Plaintiffs cannot bring “Bivens actions” for damages for Fourth Amendment violations at the U.S. border, or for First Amendment retaliation, the U.S. Supreme Court held June 8 in Egbert v. Boule
 
The Court suggested that Bivens itself should be overruled in a future case.
 
Facts
 
Robert Boule operated the Smuggler’s Inn near Blaine, Washington.  The Inn’s property sits on the U.S.-Canadian border. 
 
U.S. Border Patrol agents, in the past, had seen people cross the border illegally and enter the Inn.  They also had seized many drugs from the Inn.
 
Boule, at various times, served as a paid informant for the Border Patrol, and would notify the Patrol to arrest people at the Inn.
 
In the incident that led to the lawsuit, Boule informed Border Patrol Agent Egbert of a Turkish national who was scheduled to come to the Inn.  
 
When Egbert went to investigate, Egbert and Boule got into an argument, and Egbert threw Boule to the ground.
 
Boule filed an administrative claim against Egbert, alleging Egbert had used excessive force and injured Boule. According to Boule, while this claim was pending, Egbert retaliated against Boule by reporting Boule’s “SMUGLER” license plate to Washington licensing officials for referencing illegal conduct, and by contacting the Internal Revenue Service to audit Boule.
 
When the administrative claim was unsuccessful, Boule sued Egbert, alleging a Fourth Amendment excessive force claim and a First Amendment violation for unlawful retaliation.
 
The District Court dismissed Boule’s claims, but the Ninth Circuit reversed.
 
Holding
            
The Supreme Court, in a 6-3 opinion, ruled Boule’s claims could not proceed.
 
In Bivens v.
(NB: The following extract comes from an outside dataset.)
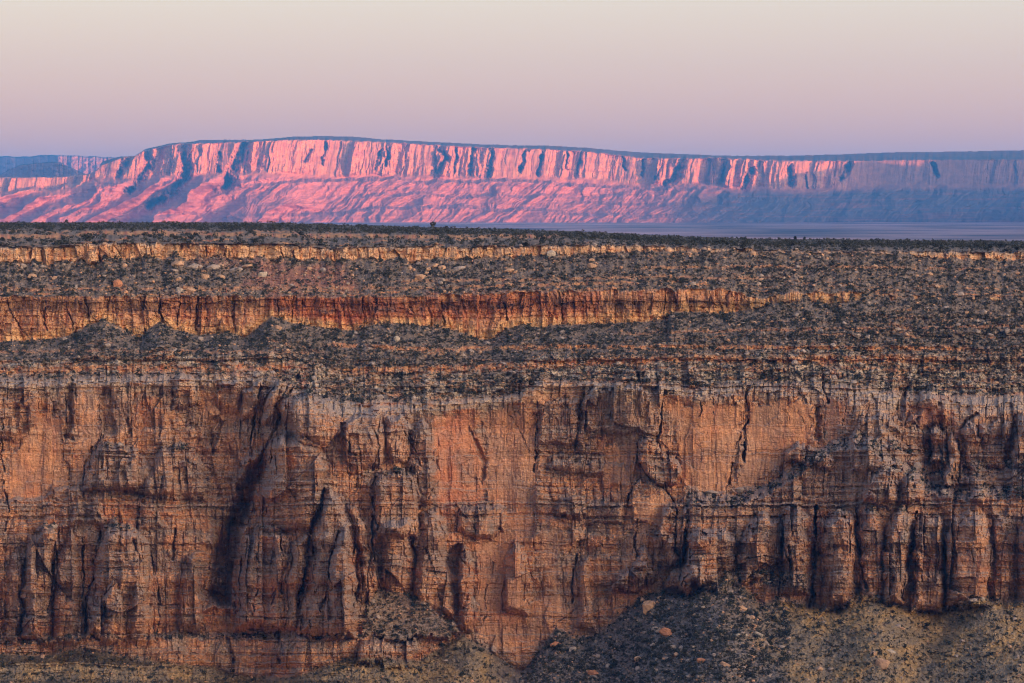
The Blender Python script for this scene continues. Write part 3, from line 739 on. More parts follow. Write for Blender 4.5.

Six Unknown Federal Narcotics Agents, the Court, in 1971, authorized a damages action against federal officials for alleged violations of the Fourth Amendment.
 
“Over the past 42 years, however, we have declined 11 times imply a similar cause of action for other alleged constitutional violations,” the Court said.  
 
“Now long past the heady days in which this Court assumed common-law powers to create causes of action … we have come to appreciate more fully the tension between judicially created causes of action and the Constitution’s separation of legislative and judicial power,” the Court said.  “At bottom, creating a cause of action is a legislative endeavor.”
 
In determining whether to extend Bivens, the essential question is “whether there is any reason to think that Congress might be better equipped to create a damages remedy.”
 
Although Boule’s excessive force claims is facially similar to Bivens, the fact that the claim arises along the border implicates national security interests, the Court said.
 
“[T]he Judiciary is not undoubtedly better positioned than Congress to authorize a damages action in this national-security context,” the Court said.  
 
And “the Judiciary is comparatively ill suited to decide whether a damages remedy against any Border Patrol Agent is appropriate.” 
 
“[W]e ask here whether a court is competent to authorize a damages remedy not just against Agent Egbert but against Border Patrol agents generally,” the Court said.  “The answer, plainly, is no.”
 
Not only is Congress better equipped to authorize such a remedy, but Congress has already provided alternative administrative remedies “that independently foreclose a Bivens action here,” the Court said.
 
Even though Boule contends that his administrative remedy was inadequate because it did not give him a right to participate or appeal, “[s]o long as Congress or the Executive has created a remedial process that it finds sufficient to secure an adequate level of deterrence, the courts cannot second-guess that calibration by superimposing a Bivens remedy,” the Court said.  “That is true even if a court independently concludes that the Government’s procedures are not as effective as an individual damages remedy.”
 
The Court also rejected Boule’s First Amendment claims.  
 
“[W]e have never held that Bivens extends to First Amendment claims,” the Court said.   “[W]e hold that there is no Bivens action for First Amendment retaliation.”
 
“There are many reasons to think that Congress, not the courts, is better suited to authorize such a damages remedy.”
 
Lastly, the Court hinted that it may be willing to overrule Bivens.
 
“[R]ecently, we have indicated that if we were called to decide Bivens today, we would decline to discover any implied causes of action in the Constitution, the Court concluded.  “But, to decide the case before us, we need not reconsider Bivens itself.”
 
Dissenting opinion
 
Justice Sotomayor, joined by Justices Breyer and Kagan, dissented, in part.
 
Sotomayor would have allowed Boule’s Fourth Amendment claim to proceed, but not his First Amendment claim.
 
Sotomayor warned the Court’s opinion will preclude many Bivens actions.
 
“Absent intervention by Congress, CBP agents are now absolutely immunized from liability in any Bivens action for damages, no matter how egregious the misconduct or resultant injury,” she said.
 
“The Court’s decision today ignores our repeated recognition of the importance of Bivens actions, particularly in the Fourth Amendment search-and-seizure context, and closes the door to Bivens suits by many who will suffer serious constitutional violations at the hands of federal agents,” she said.